Pilaco — Apesar da galera aqui amar um Dr Dre, a cultura de discos de produtores ainda é uma novidade, não?

Devasto — Pro mercado brasileiro é muito novo. A referência maior é indiscutível: Dr Dre. Pra mim, o Timbaland vem na sequência. Sempre me inspirei muito no estilo de produção dele. Dos produtores mais atuais, eu gosto muto do estilo do Ryan Leslie, entra no estúdio e faz tudo na hora, é a forma que eu trabalho. Em questão de business não tem como deixar de lado o DJ Khaled, puta marqueteiro.

Capa do álbum “Em Tempos de Hoje” — Foto: Gabriel Wickbold

Pilaco — Fala do trabalho na Black Work Gang e a NTP Filmes.

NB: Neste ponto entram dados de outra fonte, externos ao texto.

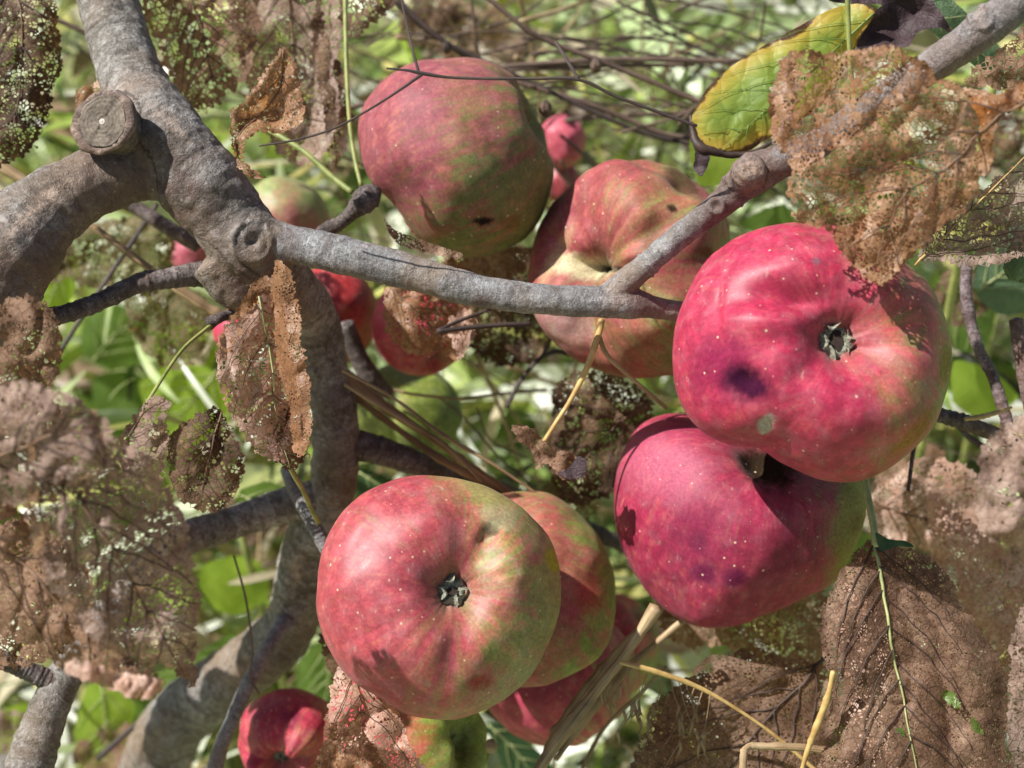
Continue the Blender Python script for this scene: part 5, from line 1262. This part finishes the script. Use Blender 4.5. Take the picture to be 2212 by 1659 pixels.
# unseen leaves added outside the picture only to shade the lower limb
for k_, (cx_, cy_, dd_) in enumerate([(-190, 1020, 0.50), (-120, 1130, 0.49), (-260, 1140, 0.50), (-330, 960, 0.49), (-90, 900, 0.47), (-60, 1030, 0.475), (-200, 1240, 0.50), (-20, 1190, 0.49), (-340, 1090, 0.48)]):
    solid_leaf(ell(cx_, cy_, 95, 120, 12, 0, 0.12), dd_, M['green'], T_, step=14, seed=90 + k_, crumple=0.006, midrib=[(cx_, cy_ - 110), (cx_ + 10, cy_), (cx_, cy_ + 110)], n_side=4)
# ------------------------------------------------------------------ living weeds behind
def weed(label, base_px, leaves, mats, stem_w=10, cat='weed plant'):
    b = P(*base_px[:3])
    foot = np.array([b[0], b[1] + 0.03, 0.0])
    root = empty('weed_plant', foot, label, cat)
    c0 = b
    Wt = catmull(np.array([foot, foot * 0.5 + c0 * 0.5 + [0.01, 0.01, 0], c0]), 8)
    v, f, l, a = tube_geo(Wt, np.linspace(0.003, 0.0016, len(Wt)), 7)
    mesh_obj('stem', v, f, M['petgreen'], root, attrs={'len': l, 'ang': a})
    for k, (poly, d, mr) in enumerate(leaves):
        solid_leaf(poly, d, mats[k % len(mats)], root, step=14, crumple=0.004, seed=k + int(base_px[0]), midrib=mr, veinw=5, n_side=4, tilt=(0.03, 0.05), jag=3)
    return root
weed('lime green broad leaved weed glowing left of the hanging folded leaf', (330, 900, 0.74), [
    ([(300, 830), (360, 790), (440, 790), (500, 840), (490, 930), (420, 960), (350, 930), (320, 890)], 0.70, [(470, 800), (420, 860), (360, 930)]),
    ([(180, 690), (230, 655), (290, 670), (330, 720), (310, 780), (240, 800), (180, 760)], 0.72, [(200, 780), (250, 720), (310, 690)]),
    ([(130, 560), (160, 560), (165, 620), (140, 670), (90, 690), (85, 620)], 0.66, [(150, 560), (120, 620), (90, 690)]),
    ([(330, 720), (420, 700), (470, 760), (430, 820), (350, 810)], 0.76, [(340, 730), (400, 760), (450, 800)]),
    ([(200, 820), (290, 800), (340, 870), (300, 950), (220, 920)], 0.78, None)], [M['lime'], M['green'], M['lime']])
weed('bright green weed at the lower left under the taupe leaf', (230, 1600, 0.70), [
    ([(190, 1480), (240, 1470), (290, 1520), (280, 1600), (240, 1700), (180, 1680), (160, 1580)], 0.66, [(220, 1480), (230, 1600), (210, 1690)]),
    ([(300, 1480), (370, 1440), (450, 1430), (430, 1500), (350, 1560), (290, 1560)], 0.70, [(440, 1440), (360, 1500), (300, 1550)]),
    ([(0, 1540), (60, 1520), (90, 1580), (60, 1640), (0, 1640)], 0.72, None),
    ([(420, 1420), (500, 1370), (540, 1400), (500, 1480), (440, 1520)], 0.66, [(530, 1390), (480, 1440), (440, 1510)])], [M['lime'], M['green']])
weed('green broad leaved weed behind the lower trunk', (520, 1150, 0.66), [
    ([(520, 1060), (580, 1040), (650, 1075), (600, 1130), (540, 1150), (510, 1110)], 0.56, [(520, 1070), (580, 1090), (640, 1075)]),
    ([(430, 1230), (500, 1200), (570, 1220), (580, 1290), (510, 1330), (440, 1300)], 0.68, None),
    ([(640, 1440), (700, 1380), (740, 1440), (760, 1520), (700, 1560), (650, 1520)], 0.66, [(700, 1390), (710, 1470), (690, 1550)])], [M['green'], M['lime'], M['green']])
weed('dark green blade leaved weed below the streaky pink apple', (1140, 1640, 0.66), [
    ([(1050, 1560), (1110, 1580), (1180, 1640), (1230, 1720), (1130, 1720), (1080, 1640)], 0.62, [(1055, 1565), (1120, 1630), (1180, 1720)]),
    ([(770, 1010), (860, 1040), (960, 1090), (860, 1110), (780, 1090)], 0.60, [(775, 1020), (860, 1070), (950, 1090)])], [M['deepgreen']])
weed('grey green hairy leaved weed at the right edge', (2160, 640, 0.66), [
    ([(2100, 620), (2140, 520), (2212, 480), (2260, 560), (2240, 660), (2160, 680)], 0.56, [(2110, 630), (2180, 580), (2250, 540)]),
    ([(2020, 600), (2100, 600), (2150, 680), (2120, 760), (2040, 740)], 0.60, [(2030, 610), (2080, 670), (2120, 750)]),
    ([(2060, 780), (2140, 800), (2200, 860), (2120, 900), (2060, 870)], 0.62, None)], [M['greygreen'], M['green'], M['lime']])
lan = weed('long pale green lance leaf weed crossing the upper right corner', (2150, 160, 0.50), [
    ([(1900, -40), (1990, -50), (2080, 20), (2150, 90), (2260, 200), (2250, 240), (2140, 170), (2040, 90), (1960, 25)], 0.475, [(1930, -40), (2040, 50), (2150, 140), (2250, 215)])], [M['greygreen']])
weed('sunlit green weed showing round the right hand apples', (1980, 1150, 0.70), [
    ([(1810, 1200), (1860, 1150), (1900, 1180), (1870, 1260), (1820, 1300)], 0.60, None),
    ([(1490, 300), (1560, 340), (1600, 340), (1570, 390), (1510, 400)], 0.55, None),
    ([(1600, 480), (1690, 440), (1720, 480), (1650, 510)], 0.60, None)], [M['green'], M['lime']])

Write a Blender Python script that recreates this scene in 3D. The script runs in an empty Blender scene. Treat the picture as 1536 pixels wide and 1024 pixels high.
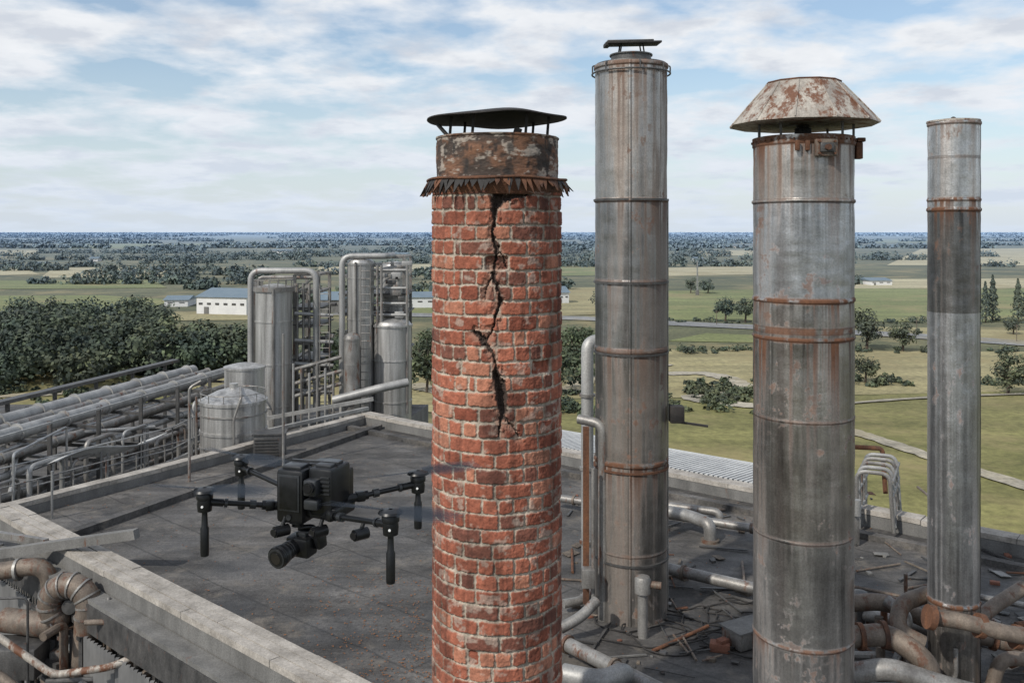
import bpy, math, random
import numpy as np
from mathutils import Vector, Matrix
random.seed(7)
rng = np.random.default_rng(7)
F = 1365.333; CZ = 6.0; GZ = -14.0
scene = bpy.context.scene

def W(px, py, D): return Vector(((px-768)/F*D, D, CZ-(py-348)/F*D))
def P(px, py, z=0.0):
    D = (CZ-z)*F/(py-348); return Vector(((px-768)/F*D, D, z))
def G(px, py, z=0.0): return P(px, py, GZ+z)

# ------------------------------------------------------------ materials
def newmat(name):
    m = bpy.data.materials.new(name); m.use_nodes = True
    nt = m.node_tree
    return m, nt, nt.nodes['Principled BSDF']
def ramp(nt, fac, stops):
    r = nt.nodes.new('ShaderNodeValToRGB')
    e = r.color_ramp.elements
    while len(e) > 1: e.remove(e[0])
    e[0].position = stops[0][0]; c = stops[0][1]; e[0].color = (*c, 1) if len(c) == 3 else c
    for p, c in stops[1:]:
        x = e.new(p); x.color = (*c, 1) if len(c) == 3 else c
    nt.links.new(fac, r.inputs[0]); return r.outputs[0]
def g3(v): return (v, v, v)
def noise(nt, scale=1, detail=5, rough=.6, stretch=(1, 1, 1), off=(0, 0, 0), src='Position', rotz=0.):
    g = nt.nodes.new('ShaderNodeNewGeometry')
    mp = nt.nodes.new('ShaderNodeMapping'); mp.inputs['Scale'].default_value = stretch; mp.inputs['Location'].default_value = off
    mp.inputs['Rotation'].default_value = (0, 0, rotz)
    nt.links.new(g.outputs[src], mp.inputs[0])
    n = nt.nodes.new('ShaderNodeTexNoise')
    n.inputs['Scale'].default_value = scale; n.inputs['Detail'].default_value = detail; n.inputs['Roughness'].default_value = rough
    nt.links.new(mp.outputs[0], n.inputs['Vector']); return n.outputs['Fac']
def mixc(nt, fac, a, b, mode='MIX'):
    m = nt.nodes.new('ShaderNodeMixRGB'); m.blend_type = mode
    for i, v in enumerate((fac, a, b)):
        if isinstance(v, bpy.types.NodeSocket): nt.links.new(v, m.inputs[i])
        elif i == 0: m.inputs[0].default_value = v
        else: m.inputs[i].default_value = (*v, 1)
    return m.outputs[0]
def bump(nt, b, h, s=.3, d=.01):
    n = nt.nodes.new('ShaderNodeBump'); n.inputs['Strength'].default_value = s; n.inputs['Distance'].default_value = d
    nt.links.new(h, n.inputs['Height']); nt.links.new(n.outputs[0], b.inputs['Normal'])

RUST = (.16, .06, .025); RUST2 = (.07, .028, .015)
def surf(name, c1, c2, rough=.6, metal=0., scale=3, stretch=(1, 1, 1), bs=.3, bd=.01, rust=0., rcol=RUST, fine=40, spec=None):
    m, nt, b = newmat(name)
    n1 = noise(nt, scale, 7, .65, stretch)
    c = ramp(nt, n1, [(.32, c1), (.68, c2)])
    n2 = noise(nt, fine, 4, .7, (1, 1, 1), (3, 5, 7))
    c = mixc(nt, 1., c, ramp(nt, n2, [(.3, g3(.72)), (.7, g3(1.2))]), 'MULTIPLY')
    if rust > 0:
        n3 = noise(nt, scale*1.3, 9, .75, (stretch[0], stretch[1], max(stretch[2]*.6, .12)), (11, 2, 4))
        f = ramp(nt, n3, [(.72-.4*rust, g3(0)), (.80-.4*rust, g3(1))])
        rc = mixc(nt, n2, RUST2, rcol)
        c = mixc(nt, f, c, rc)
        if metal > 0:
            mm = nt.nodes.new('ShaderNodeMath'); mm.operation = 'MULTIPLY_ADD'
            nt.links.new(f, mm.inputs[0]); mm.inputs[1].default_value = -metal; mm.inputs[2].default_value = metal
            nt.links.new(mm.outputs[0], b.inputs['Metallic'])
    elif metal > 0: b.inputs['Metallic'].default_value = metal
    if spec is not None: b.inputs['Specular IOR Level'].default_value = spec
    nt.links.new(c, b.inputs['Base Color'])
    r = nt.nodes.new('ShaderNodeMapRange'); r.inputs['To Min'].default_value = max(.05, rough-.12); r.inputs['To Max'].default_value = min(1, rough+.15)
    nt.links.new(n1, r.inputs[0]); nt.links.new(r.outputs[0], b.inputs['Roughness'])
    bump(nt, b, n2, bs, bd)
    return m

def vcolmat(name, rough0=.9, rough1=.38, fine=45, bs=.35, bd=.006):
    m, nt, b = newmat(name)
    a = nt.nodes.new('ShaderNodeVertexColor'); a.layer_name = 'Col'
    n2 = noise(nt, fine, 5, .7)
    c = mixc(nt, 1., a.outputs[0], ramp(nt, n2, [(.3, g3(.75)), (.7, g3(1.2))]), 'MULTIPLY')
    nt.links.new(c, b.inputs['Base Color'])
    nt.links.new(a.outputs[1], b.inputs['Metallic'])
    r = nt.nodes.new('ShaderNodeMapRange'); r.inputs['To Min'].default_value = rough0; r.inputs['To Max'].default_value = rough1
    nt.links.new(a.outputs[1], r.inputs[0]); nt.links.new(r.outputs[0], b.inputs['Roughness'])
    bump(nt, b, n2, bs, bd)
    return m

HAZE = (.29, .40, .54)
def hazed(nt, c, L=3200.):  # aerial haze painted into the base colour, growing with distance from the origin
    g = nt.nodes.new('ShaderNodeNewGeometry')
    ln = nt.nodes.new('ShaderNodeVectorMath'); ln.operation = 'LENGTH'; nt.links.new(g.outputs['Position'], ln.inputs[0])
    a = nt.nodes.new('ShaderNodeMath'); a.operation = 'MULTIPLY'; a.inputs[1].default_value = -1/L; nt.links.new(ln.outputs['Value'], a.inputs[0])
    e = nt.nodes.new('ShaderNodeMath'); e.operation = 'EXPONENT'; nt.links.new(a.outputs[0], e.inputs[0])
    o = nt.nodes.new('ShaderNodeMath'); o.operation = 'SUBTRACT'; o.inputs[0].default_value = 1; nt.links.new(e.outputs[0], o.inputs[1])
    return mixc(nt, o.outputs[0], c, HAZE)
def fieldmat(name, c1, c2, scale=.03, rows=0.):
    m, nt, b = newmat(name)
    c = ramp(nt, noise(nt, scale, 9, .68, (1, 1, 1)), [(.35, c1), (.65, c2)])
    c = mixc(nt, 1., c, ramp(nt, noise(nt, 1.2, 7, .8), [(.3, g3(.5)), (.7, g3(1.35))]), 'MULTIPLY')
    c = mixc(nt, 1., c, ramp(nt, noise(nt, .12, 5, .7, (.25, 1.6, 1)), [(.35, g3(.74)), (.65, g3(1.18))]), 'MULTIPLY')
    c = mixc(nt, ramp(nt, noise(nt, .05, 8, .7, (1, 1, 1), (31, 7, 0)), [(.50, g3(0)), (.64, g3(.7))]), c, (.28, .225, .11))
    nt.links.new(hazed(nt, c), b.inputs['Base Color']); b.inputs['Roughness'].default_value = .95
    b.inputs['Specular IOR Level'].default_value = .1
    return m
def leafmat(name, c1, c2):
    m, nt, b = newmat(name)
    a = nt.nodes.new('ShaderNodeVertexColor'); a.layer_name = 'Col'
    c = ramp(nt, noise(nt, .08, 4, .65), [(.35, c1), (.65, c2)])
    c = mixc(nt, 1., c, a.outputs[0], 'MULTIPLY')
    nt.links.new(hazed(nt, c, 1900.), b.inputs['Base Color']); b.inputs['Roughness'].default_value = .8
    b.inputs['Specular IOR Level'].default_value = .2
    return m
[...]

Devasto — A NTP surgiu a partir de uma necessidade de marketing da minha carreira, eu não tinha como pagar, estudei e fiz uma aposta há dois anos nesse lado de filmmaker e tá dando certo, trabalhamos com animação 4d. A BlackworkGang é um filho novo, quando eu quis criar esse selo, ele tem um conceito diferente, a gente não gosta de se classificar assim, é por questão judicial que isso acontece. Entre a gente é uma gangue, nós lidamos com o trabalho como se fosse crime, anda junto, se fortalece, arruma até briga junto se precisar. Tentamos girar o dinheiro entre nós, sempre apostando. Todo mundo é artista novo, gente que pegamos de base mesmo para construir aos poucos para até conseguir mudar essas ideias de ego de super artista. A gente trabalha lapidando artistas, pra manter o pé no chão, militar, manter a postura, tem todo esse conceito.